“Looking To Get Lost” and Peter Guralnick
A friend asked me the other day what I had been reading. I told him the best book I have read this year is a collection of essays by my favorite biographer, Peter Guralnick. Guralnick’s biographies of Elvis Presley, Sam Cooke, and Sam Phillips are masterworks. Adventures In Music & Writing is the subtitle of Guralnick’s new book Looking To Get Lost (Little, Brown and Company), and it is an apt description of Guralnick’s life as an author.
Looking To Get Lost is a collection of essays on musicians Robert Johnson, Skip James, Bill Monroe, Lonnie Mack, Joe Tex, John R. Cash, Tammy Wynette, Willie Dixon, Chuck Berry and more. One of my favorite chapters, toward the end of the book, is “My Father, My Grandfather, and Ray Charles,” a deeply personal account of Guralnick’s own life, his family, and his career as an author. I admire Guralnick so much that it was wonderful to read his personal story of becoming a writer.
Looking To Get Lost includes a collection of photographs that illustrate his essays. His “Fan Notes” at the end of the book are themselves a remarkable resource for anyone interested in the extraordinary musical artists he depicts in the book.

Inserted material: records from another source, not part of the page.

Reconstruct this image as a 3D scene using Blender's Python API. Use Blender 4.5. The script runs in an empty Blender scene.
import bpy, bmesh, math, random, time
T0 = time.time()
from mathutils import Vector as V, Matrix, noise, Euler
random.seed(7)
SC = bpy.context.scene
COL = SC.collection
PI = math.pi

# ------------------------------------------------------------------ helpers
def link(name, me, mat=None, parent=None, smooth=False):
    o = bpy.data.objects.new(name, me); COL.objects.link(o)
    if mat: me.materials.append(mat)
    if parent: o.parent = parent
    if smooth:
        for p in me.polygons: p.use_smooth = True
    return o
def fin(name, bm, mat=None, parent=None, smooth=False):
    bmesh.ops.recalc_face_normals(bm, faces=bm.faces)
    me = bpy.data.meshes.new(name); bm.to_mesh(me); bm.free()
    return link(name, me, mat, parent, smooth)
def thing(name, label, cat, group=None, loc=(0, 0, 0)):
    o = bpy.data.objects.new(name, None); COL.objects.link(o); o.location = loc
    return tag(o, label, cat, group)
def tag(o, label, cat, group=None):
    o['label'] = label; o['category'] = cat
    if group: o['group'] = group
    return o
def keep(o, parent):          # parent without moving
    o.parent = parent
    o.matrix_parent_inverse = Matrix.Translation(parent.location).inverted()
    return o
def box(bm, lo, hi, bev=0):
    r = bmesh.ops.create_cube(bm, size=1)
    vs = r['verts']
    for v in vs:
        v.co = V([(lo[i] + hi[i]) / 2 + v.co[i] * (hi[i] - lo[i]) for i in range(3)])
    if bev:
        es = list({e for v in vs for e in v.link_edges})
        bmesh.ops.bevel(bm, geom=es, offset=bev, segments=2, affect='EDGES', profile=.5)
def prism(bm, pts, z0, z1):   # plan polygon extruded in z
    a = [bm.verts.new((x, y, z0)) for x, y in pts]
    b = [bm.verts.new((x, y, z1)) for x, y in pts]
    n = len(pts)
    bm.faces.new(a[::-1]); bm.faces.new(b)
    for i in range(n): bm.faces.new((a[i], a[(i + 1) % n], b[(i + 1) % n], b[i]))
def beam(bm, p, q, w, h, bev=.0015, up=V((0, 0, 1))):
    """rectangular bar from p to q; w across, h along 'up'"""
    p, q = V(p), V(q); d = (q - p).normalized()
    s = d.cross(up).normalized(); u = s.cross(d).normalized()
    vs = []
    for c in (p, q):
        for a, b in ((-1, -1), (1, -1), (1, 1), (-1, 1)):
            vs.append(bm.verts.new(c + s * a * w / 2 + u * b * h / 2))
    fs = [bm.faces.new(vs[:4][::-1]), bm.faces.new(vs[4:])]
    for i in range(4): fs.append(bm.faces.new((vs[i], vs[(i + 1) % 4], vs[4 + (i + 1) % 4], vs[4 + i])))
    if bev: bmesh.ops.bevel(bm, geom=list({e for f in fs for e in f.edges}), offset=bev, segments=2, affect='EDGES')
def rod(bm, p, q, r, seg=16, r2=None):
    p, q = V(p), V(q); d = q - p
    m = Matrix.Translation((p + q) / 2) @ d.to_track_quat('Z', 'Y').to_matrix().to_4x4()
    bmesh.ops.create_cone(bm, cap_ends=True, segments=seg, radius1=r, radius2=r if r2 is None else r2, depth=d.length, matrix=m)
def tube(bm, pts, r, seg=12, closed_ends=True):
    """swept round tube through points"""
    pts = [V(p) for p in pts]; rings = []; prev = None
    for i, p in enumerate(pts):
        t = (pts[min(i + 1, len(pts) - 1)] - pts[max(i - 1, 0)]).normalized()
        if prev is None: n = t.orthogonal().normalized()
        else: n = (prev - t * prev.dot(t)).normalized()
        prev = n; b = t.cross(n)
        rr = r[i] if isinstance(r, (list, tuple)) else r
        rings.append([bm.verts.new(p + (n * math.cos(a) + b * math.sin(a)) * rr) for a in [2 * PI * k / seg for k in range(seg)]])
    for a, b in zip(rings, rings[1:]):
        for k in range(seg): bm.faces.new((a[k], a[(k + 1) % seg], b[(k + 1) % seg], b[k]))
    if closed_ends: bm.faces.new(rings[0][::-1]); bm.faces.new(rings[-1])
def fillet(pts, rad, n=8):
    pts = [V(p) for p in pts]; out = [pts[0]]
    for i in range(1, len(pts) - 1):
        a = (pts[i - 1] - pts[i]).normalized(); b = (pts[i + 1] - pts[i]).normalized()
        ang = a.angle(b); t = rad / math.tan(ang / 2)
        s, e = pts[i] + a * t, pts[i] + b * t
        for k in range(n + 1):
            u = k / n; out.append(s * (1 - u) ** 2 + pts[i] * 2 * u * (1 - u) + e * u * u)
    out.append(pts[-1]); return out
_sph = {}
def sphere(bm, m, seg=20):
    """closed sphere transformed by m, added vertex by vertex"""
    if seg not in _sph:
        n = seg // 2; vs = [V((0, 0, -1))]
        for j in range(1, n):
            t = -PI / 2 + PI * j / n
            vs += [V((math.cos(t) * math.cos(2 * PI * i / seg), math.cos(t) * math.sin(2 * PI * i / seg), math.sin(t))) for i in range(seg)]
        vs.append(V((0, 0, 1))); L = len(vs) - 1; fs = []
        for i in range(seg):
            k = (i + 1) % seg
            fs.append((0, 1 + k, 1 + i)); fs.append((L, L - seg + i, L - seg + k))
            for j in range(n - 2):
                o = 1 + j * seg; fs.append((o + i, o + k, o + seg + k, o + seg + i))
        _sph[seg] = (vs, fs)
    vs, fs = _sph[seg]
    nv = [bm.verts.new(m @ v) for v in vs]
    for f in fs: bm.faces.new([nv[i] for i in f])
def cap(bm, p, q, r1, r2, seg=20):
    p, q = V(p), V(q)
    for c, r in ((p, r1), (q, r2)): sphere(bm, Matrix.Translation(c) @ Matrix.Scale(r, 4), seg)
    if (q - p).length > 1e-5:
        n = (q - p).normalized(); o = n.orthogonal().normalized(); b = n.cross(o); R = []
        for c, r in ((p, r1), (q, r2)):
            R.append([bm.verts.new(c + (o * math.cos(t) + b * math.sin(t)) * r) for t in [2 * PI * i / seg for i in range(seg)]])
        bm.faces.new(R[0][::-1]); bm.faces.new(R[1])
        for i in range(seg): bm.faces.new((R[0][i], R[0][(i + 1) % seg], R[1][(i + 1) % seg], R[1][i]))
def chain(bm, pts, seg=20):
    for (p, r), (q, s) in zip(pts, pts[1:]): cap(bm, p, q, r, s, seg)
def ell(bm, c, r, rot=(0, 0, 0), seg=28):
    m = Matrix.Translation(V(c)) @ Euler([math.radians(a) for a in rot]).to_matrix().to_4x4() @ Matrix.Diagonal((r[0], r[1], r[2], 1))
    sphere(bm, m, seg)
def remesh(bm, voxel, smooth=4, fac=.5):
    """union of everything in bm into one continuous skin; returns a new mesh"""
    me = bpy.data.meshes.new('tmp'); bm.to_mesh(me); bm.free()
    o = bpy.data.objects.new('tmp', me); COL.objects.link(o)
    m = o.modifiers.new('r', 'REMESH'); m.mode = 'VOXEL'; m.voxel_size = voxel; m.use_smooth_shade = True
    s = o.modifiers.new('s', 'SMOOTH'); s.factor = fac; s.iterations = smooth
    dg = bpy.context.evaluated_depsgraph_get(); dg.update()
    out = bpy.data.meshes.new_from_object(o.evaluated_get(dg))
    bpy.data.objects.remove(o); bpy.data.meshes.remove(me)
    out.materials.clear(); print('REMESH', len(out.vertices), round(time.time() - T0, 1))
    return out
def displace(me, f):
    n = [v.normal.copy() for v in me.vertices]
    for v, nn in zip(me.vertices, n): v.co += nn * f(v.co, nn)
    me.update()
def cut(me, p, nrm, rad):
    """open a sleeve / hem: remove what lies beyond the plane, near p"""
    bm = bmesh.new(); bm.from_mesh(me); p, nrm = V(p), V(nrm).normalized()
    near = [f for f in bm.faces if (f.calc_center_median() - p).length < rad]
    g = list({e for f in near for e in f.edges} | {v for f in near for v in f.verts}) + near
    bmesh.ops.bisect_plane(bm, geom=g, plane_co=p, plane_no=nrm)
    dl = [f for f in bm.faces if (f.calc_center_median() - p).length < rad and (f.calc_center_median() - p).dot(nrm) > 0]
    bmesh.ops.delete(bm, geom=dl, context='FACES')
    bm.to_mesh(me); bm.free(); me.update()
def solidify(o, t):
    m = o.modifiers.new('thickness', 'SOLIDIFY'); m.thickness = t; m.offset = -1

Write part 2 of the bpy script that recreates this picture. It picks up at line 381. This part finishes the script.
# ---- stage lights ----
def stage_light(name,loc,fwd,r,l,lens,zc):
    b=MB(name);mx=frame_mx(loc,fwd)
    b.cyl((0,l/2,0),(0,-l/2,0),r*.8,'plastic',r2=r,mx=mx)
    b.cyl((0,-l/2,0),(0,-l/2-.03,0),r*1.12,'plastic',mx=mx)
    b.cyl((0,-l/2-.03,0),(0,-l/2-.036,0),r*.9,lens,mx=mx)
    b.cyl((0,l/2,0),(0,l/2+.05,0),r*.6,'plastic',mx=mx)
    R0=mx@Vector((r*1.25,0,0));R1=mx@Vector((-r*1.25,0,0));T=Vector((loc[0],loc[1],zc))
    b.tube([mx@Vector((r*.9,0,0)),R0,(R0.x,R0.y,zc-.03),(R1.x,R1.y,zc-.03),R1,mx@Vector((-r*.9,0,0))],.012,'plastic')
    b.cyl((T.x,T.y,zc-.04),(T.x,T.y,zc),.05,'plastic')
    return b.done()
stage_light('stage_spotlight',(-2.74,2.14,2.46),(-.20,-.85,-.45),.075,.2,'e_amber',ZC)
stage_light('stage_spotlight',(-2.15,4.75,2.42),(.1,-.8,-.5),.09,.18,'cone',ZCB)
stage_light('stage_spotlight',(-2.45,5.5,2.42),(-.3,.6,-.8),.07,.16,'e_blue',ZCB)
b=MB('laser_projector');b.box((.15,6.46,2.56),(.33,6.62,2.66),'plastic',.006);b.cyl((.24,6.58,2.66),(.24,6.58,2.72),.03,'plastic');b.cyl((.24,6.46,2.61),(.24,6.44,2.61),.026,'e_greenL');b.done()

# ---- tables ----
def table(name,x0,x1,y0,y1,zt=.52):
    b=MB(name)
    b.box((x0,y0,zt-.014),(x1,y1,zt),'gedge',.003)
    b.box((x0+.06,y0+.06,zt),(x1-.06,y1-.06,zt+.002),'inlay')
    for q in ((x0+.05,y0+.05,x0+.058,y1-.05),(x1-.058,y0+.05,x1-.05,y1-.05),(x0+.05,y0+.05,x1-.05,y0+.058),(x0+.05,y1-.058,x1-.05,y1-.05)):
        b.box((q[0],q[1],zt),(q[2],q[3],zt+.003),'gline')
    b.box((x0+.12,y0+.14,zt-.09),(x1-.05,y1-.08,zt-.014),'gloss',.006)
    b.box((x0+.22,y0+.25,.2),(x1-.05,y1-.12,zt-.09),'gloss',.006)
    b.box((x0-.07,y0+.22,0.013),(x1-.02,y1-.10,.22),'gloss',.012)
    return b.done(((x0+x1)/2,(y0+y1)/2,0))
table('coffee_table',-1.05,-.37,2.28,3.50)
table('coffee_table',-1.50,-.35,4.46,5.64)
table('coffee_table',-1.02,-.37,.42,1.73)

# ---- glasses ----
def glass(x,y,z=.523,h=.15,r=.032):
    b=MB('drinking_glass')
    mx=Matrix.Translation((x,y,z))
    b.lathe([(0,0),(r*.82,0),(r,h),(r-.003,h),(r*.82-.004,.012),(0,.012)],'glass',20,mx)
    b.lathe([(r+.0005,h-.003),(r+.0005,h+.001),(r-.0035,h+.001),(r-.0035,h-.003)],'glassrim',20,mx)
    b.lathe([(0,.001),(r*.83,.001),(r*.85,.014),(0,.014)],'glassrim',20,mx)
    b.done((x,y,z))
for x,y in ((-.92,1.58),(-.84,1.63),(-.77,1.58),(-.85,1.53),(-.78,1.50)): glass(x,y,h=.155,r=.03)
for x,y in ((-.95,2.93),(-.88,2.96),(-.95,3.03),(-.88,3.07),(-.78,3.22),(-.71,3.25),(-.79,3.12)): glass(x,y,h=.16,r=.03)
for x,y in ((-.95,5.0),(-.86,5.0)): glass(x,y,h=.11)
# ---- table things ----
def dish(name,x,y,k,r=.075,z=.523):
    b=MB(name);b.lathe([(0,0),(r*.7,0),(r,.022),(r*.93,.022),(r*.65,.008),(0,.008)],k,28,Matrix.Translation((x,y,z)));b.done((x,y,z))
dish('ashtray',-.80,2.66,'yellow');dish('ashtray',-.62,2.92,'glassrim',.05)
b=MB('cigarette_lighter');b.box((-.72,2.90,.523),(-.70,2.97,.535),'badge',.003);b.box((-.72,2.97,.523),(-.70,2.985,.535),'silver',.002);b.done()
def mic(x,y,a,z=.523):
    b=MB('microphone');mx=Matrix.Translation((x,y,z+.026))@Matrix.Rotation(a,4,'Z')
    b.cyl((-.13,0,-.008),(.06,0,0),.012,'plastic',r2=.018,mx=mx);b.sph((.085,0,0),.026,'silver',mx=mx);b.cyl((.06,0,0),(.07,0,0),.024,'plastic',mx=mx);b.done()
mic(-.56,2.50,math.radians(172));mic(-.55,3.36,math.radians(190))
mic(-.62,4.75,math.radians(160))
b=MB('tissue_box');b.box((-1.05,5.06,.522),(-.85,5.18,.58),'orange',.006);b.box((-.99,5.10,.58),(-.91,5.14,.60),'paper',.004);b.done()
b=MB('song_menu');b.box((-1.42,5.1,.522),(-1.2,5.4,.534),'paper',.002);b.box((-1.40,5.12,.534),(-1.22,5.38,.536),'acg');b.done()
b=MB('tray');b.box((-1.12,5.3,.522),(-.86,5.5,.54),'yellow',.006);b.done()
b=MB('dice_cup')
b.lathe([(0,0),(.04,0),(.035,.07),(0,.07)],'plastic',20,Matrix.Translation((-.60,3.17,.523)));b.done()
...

I am deeply honored that Peter Guralnick contributed essays for two of my books, Between Midnight & Day: The Last Unpublished Blues Archive featuring the photographs and stories of Dick Waterman, and Elvis At 21: New York To Memphis featuring Alfred Wertheimer’s photographs and stories.
In his new book, Guralnick writes about talking to Ray Charles not long before he died. Ray was describing to Peter the spiritual he had sung at Sam Cooke’s funeral. “I gave my heart to it, man,” he said. “Everything that came out of me that day was truly genuine. There was nothing fake about it.” The same can be said for Peter Guralnick’s writing.
If you are interested in great American music, and the journey of America’s greatest music biographer, Looking To Get Lost is a treasure.